Vor dem Arbeitsgericht besteht zwar kein Anwaltszwang. Experten empfehlen aber, sich nicht allein in ein Verfahren zu stürzen. "Das Arbeitsrecht ist kompliziert", sagt Michael Eckert, Vorstandsmitglied des Deutschen Anwaltvereins in Berlin und Fachanwalt für Arbeitsrecht in Heidelberg: "Zu dem Gespräch mit dem Anwalt sollte man alle wichtigen Unterlagen wie den Arbeitsvertrag, die letzte Gehaltsabrechnung und die letzte Jahresabrechnung sowie eventuell erhaltene Abmahnungen mitbringen." Nach Angaben von Martina Perreng bieten alle Gewerkschaften ihren Mitgliedern Rechtsschutz in Prozessen vor dem Arbeitsgericht.

"Natürlich wird vorab geprüft, ob der Prozess Aussicht auf Erfolg hat. Aber grundsätzlich werden die Mitglieder bei einer Kündigungsschutzklage unterstützt." Doch eine solche Klage muss nicht immer sinnvoll sein. Das gilt etwa, wenn der Arbeitgeber seinem Mitarbeiter nach Paragraf 1a des Kündigungsschutzgesetzes betriebsbedingt kündigt und ihm auf diesem Weg eine Abfindung anbietet, wie Arbeitsrechtsexperte Eckert erklärt: "In diesem Fall verliert der Arbeitnehmer bei einer Klage den Anspruch auf die Abfindung. Der Gang zum Arbeitsgericht lohnt sich daher nur, wenn man den Arbeitsplatz auf jeden Fall behalten will oder sich eine sehr viel höhere Abfindung im Prozess ausrechnet."

Generell gelten also strenge Anforderungen bei betriebsbedingter Kündigung, etwa wenn Arbeitsplätze an einen anderen Standort verlagert werden. So müsse der Arbeitgeber eine Sozialauswahl anlegen, die die Faktoren Schwerbehinderung, Dauer der Betriebszugehörigkeit, Lebensalter und Unterhaltspflichten berücksichtigt, so Martina Perreng, Arbeitsrechtlerin beim Deutschen Gewerkschaftsbund.
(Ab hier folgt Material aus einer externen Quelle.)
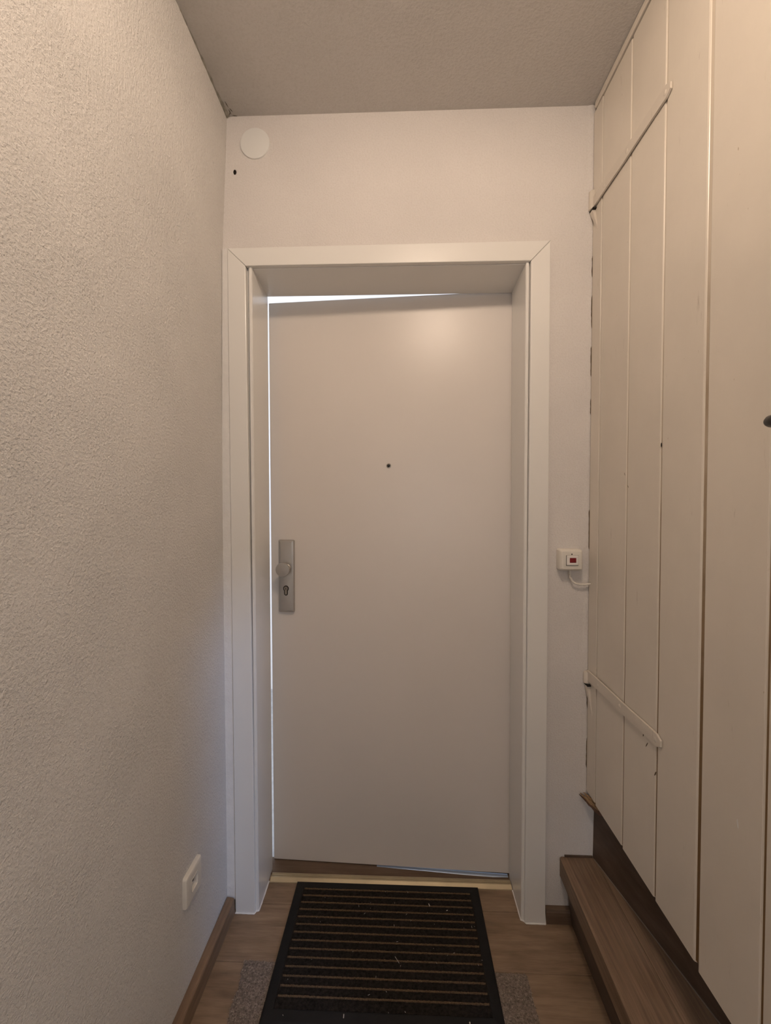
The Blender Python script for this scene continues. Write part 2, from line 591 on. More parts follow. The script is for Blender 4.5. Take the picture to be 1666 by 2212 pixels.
# threshold: metal profile with grooves
bm = bmesh.new()
pr = [(.0960, 0), (.0965, .003), (.1075, .0100), (.1125, .0105), (.1135, .0080), (.1150, .0080), (.1160, .0105), (.1185, .0110), (.1195, .0085), (.1210, .0085), (.1220, .0110), (.1250, .0105), (.1285, .0040), (.1290, 0)]
loft(bm, [[(x, y_, z) for y_, z in pr] for x in (.2425, 1.0535)])
th = fobj('threshold', bm, M_brass)
bm = bmesh.new()
pr = [(.1292, 0), (.1296, .0026), (.1310, .0032), (.1980, .0032), (.1980, 0)]
loft(bm, [[(x, y_, z) for y_, z in pr] for x in (.205, 1.085)])
fobj('sill_board', bm, M_base2)
bm = bmesh.new()                               # added rail, its blue colour standing in for daylight under the door's hinge side
loft(bm, [[(x, yy - w, .0030), (x, yy - w * .6, .0046), (x, yy + .006, .0052), (x, yy + .012, .0030)] for x, yy, w in ((.60, .1702, .0004), (.72, .1635, .0020), (.90, .1540, .0065), (1.0, .1485, .0065), (1.052, .1460, .0030))])
fobj('sill_daylight_strip', bm, plain('sill_daylight_blue', (.46, .56, .72), .30, .45, .03))

# ------------------------------------------------------------------ the apartment door, slightly ajar
TH = math.atan2(.038, .828)
door = struct(empty('door_1', (1.060, .1505, 0), -TH))
DL = .8300                      # local x of the free edge is -DL
zL0, zL1, zR0, zR1 = .0045, 1.9815, .0105, 1.9930
bm = bmesh.new()
xr = .022
slope = lambda x, a, c: a + (c - a) * (x + DL) / DL
xb_, xt_ = -.8318, -.8425                     # the free edge hangs slightly out of plumb
loft(bm, [[(x0, 0, slope(-DL if x0 < 0 else x0, zL0, zR0)), (x1, 0, slope(-DL if x0 < 0 else x0, zL1, zR1)), (x1, .045, slope(-DL if x0 < 0 else x0, zL1, zR1)), (x0, .045, slope(-DL if x0 < 0 else x0, zL0, zR0))] for x0, x1 in ((xb_, xt_), (xr, xr))])
obj('door_leaf', bm, M_door, door, .0022, 3)
# lock plate, knob, cylinder: door-local coordinates from the hinge (1.060, .1505)
ct, st = math.cos(TH), math.sin(TH)


def loc_x(wx):
    return (wx - 1.060) / ct


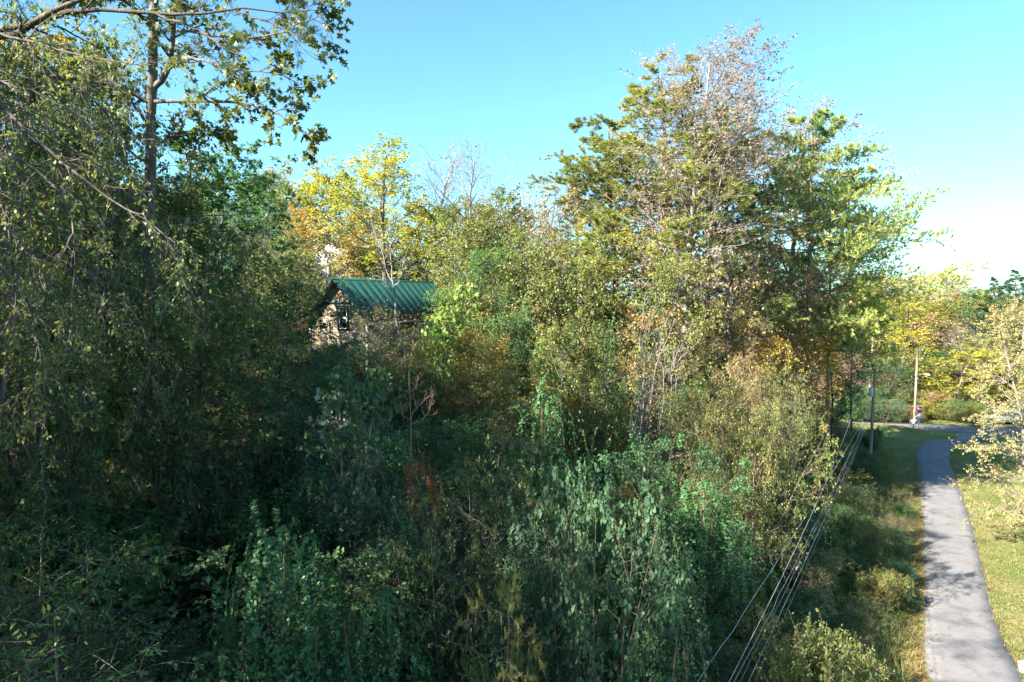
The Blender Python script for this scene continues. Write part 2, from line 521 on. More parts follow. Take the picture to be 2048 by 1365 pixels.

Im Fall der betriebsbedingten Kündigung muss der Arbeitgeber zudem nachweisen, dass die Stelle tatsächlich weggefallen ist. Besonders begründen muss der Arbeitgeber den Wegfall von Stellen nicht. Wenn er etwa einen Standort ins Ausland verlagert, liegt das in seiner unternehmerischen Freiheit.